# WHAT IS EXPECTED:
Print the whole listing exactly.

====== RAW DATA ======

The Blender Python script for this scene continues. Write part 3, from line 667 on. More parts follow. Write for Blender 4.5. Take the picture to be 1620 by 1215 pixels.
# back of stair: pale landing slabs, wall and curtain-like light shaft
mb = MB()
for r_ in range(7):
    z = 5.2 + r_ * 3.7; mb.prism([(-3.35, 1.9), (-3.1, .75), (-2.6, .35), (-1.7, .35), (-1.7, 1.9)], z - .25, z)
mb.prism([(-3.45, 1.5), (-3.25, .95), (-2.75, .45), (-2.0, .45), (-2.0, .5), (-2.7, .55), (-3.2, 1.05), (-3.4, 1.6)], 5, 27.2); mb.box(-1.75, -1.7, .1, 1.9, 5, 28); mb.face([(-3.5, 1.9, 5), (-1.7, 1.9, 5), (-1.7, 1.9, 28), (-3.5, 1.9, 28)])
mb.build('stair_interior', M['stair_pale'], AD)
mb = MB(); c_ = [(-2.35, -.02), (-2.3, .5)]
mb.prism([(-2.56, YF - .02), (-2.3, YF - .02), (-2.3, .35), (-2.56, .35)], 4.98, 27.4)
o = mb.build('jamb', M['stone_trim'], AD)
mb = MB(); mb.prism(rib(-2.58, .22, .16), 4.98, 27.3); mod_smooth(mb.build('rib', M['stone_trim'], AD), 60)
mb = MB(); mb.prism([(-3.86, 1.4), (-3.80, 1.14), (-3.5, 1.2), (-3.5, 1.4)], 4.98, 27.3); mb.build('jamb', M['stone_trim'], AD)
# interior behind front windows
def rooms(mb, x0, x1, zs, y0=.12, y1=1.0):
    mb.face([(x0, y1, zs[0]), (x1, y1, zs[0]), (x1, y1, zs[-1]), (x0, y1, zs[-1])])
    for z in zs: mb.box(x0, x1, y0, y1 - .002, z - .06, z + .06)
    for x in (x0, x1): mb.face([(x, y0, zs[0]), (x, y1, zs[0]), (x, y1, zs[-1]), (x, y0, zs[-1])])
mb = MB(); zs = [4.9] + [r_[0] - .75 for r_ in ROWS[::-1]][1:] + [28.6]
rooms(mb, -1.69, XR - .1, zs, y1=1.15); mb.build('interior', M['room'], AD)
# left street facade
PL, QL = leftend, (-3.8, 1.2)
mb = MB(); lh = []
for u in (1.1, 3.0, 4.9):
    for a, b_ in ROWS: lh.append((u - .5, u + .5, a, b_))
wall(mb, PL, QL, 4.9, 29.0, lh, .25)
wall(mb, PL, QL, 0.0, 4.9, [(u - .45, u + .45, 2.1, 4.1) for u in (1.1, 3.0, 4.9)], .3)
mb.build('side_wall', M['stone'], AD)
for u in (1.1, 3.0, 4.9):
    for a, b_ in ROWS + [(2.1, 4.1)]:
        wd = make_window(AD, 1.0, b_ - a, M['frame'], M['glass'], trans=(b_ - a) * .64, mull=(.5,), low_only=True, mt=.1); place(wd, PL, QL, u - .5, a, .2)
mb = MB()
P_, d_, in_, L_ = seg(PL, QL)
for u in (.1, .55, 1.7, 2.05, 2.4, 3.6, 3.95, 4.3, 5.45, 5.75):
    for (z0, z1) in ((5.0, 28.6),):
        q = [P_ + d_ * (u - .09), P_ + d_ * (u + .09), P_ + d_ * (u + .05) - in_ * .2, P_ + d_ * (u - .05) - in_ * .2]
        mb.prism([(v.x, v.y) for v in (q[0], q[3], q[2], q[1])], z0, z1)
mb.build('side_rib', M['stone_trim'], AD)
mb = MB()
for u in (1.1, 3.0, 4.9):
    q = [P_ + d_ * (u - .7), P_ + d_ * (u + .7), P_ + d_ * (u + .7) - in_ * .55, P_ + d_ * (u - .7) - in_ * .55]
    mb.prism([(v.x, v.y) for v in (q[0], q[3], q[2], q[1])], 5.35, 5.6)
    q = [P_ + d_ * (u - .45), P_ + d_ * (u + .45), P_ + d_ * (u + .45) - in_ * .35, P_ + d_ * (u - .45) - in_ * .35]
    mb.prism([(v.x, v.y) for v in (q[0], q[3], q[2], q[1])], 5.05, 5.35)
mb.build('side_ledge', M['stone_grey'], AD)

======

# SOLUTION TO THE EXERCISE:
The Blender Python script for this scene continues. Write part 3, from line 667 on. More parts follow. Write for Blender 4.5. Take the picture to be 1620 by 1215 pixels.
# back of stair: pale landing slabs, wall and curtain-like light shaft
mb = MB()
for r_ in range(7):
    z = 5.2 + r_ * 3.7; mb.prism([(-3.35, 1.9), (-3.1, .75), (-2.6, .35), (-1.7, .35), (-1.7, 1.9)], z - .25, z)
mb.prism([(-3.45, 1.5), (-3.25, .95), (-2.75, .45), (-2.0, .45), (-2.0, .5), (-2.7, .55), (-3.2, 1.05), (-3.4, 1.6)], 5, 27.2); mb.box(-1.75, -1.7, .1, 1.9, 5, 28); mb.face([(-3.5, 1.9, 5), (-1.7, 1.9, 5), (-1.7, 1.9, 28), (-3.5, 1.9, 28)])
mb.build('stair_interior', M['stair_pale'], AD)
mb = MB(); c_ = [(-2.35, -.02), (-2.3, .5)]
mb.prism([(-2.56, YF - .02), (-2.3, YF - .02), (-2.3, .35), (-2.56, .35)], 4.98, 27.4)
o = mb.build('jamb', M['stone_trim'], AD)
mb = MB(); mb.prism(rib(-2.58, .22, .16), 4.98, 27.3); mod_smooth(mb.build('rib', M['stone_trim'], AD), 60)
mb = MB(); mb.prism([(-3.86, 1.4), (-3.80, 1.14), (-3.5, 1.2), (-3.5, 1.4)], 4.98, 27.3); mb.build('jamb', M['stone_trim'], AD)
# interior behind front windows
def rooms(mb, x0, x1, zs, y0=.12, y1=1.0):
    mb.face([(x0, y1, zs[0]), (x1, y1, zs[0]), (x1, y1, zs[-1]), (x0, y1, zs[-1])])
    for z in zs: mb.box(x0, x1, y0, y1 - .002, z - .06, z + .06)
    for x in (x0, x1): mb.face([(x, y0, zs[0]), (x, y1, zs[0]), (x, y1, zs[-1]), (x, y0, zs[-1])])
mb = MB(); zs = [4.9] + [r_[0] - .75 for r_ in ROWS[::-1]][1:] + [28.6]
rooms(mb, -1.69, XR - .1, zs, y1=1.15); mb.build('interior', M['room'], AD)
# left street facade
PL, QL = leftend, (-3.8, 1.2)
mb = MB(); lh = []
for u in (1.1, 3.0, 4.9):
    for a, b_ in ROWS: lh.append((u - .5, u + .5, a, b_))
wall(mb, PL, QL, 4.9, 29.0, lh, .25)
wall(mb, PL, QL, 0.0, 4.9, [(u - .45, u + .45, 2.1, 4.1) for u in (1.1, 3.0, 4.9)], .3)
mb.build('side_wall', M['stone'], AD)
for u in (1.1, 3.0, 4.9):
    for a, b_ in ROWS + [(2.1, 4.1)]:
        wd = make_window(AD, 1.0, b_ - a, M['frame'], M['glass'], trans=(b_ - a) * .64, mull=(.5,), low_only=True, mt=.1); place(wd, PL, QL, u - .5, a, .2)
mb = MB()
P_, d_, in_, L_ = seg(PL, QL)
for u in (.1, .55, 1.7, 2.05, 2.4, 3.6, 3.95, 4.3, 5.45, 5.75):
    for (z0, z1) in ((5.0, 28.6),):
        q = [P_ + d_ * (u - .09), P_ + d_ * (u + .09), P_ + d_ * (u + .05) - in_ * .2, P_ + d_ * (u - .05) - in_ * .2]
        mb.prism([(v.x, v.y) for v in (q[0], q[3], q[2], q[1])], z0, z1)
mb.build('side_rib', M['stone_trim'], AD)
mb = MB()
for u in (1.1, 3.0, 4.9):
    q = [P_ + d_ * (u - .7), P_ + d_ * (u + .7), P_ + d_ * (u + .7) - in_ * .55, P_ + d_ * (u - .7) - in_ * .55]
    mb.prism([(v.x, v.y) for v in (q[0], q[3], q[2], q[1])], 5.35, 5.6)
    q = [P_ + d_ * (u - .45), P_ + d_ * (u + .45), P_ + d_ * (u + .45) - in_ * .35, P_ + d_ * (u - .45) - in_ * .35]
    mb.prism([(v.x, v.y) for v in (q[0], q[3], q[2], q[1])], 5.05, 5.35)
mb.build('side_ledge', M['stone_grey'], AD)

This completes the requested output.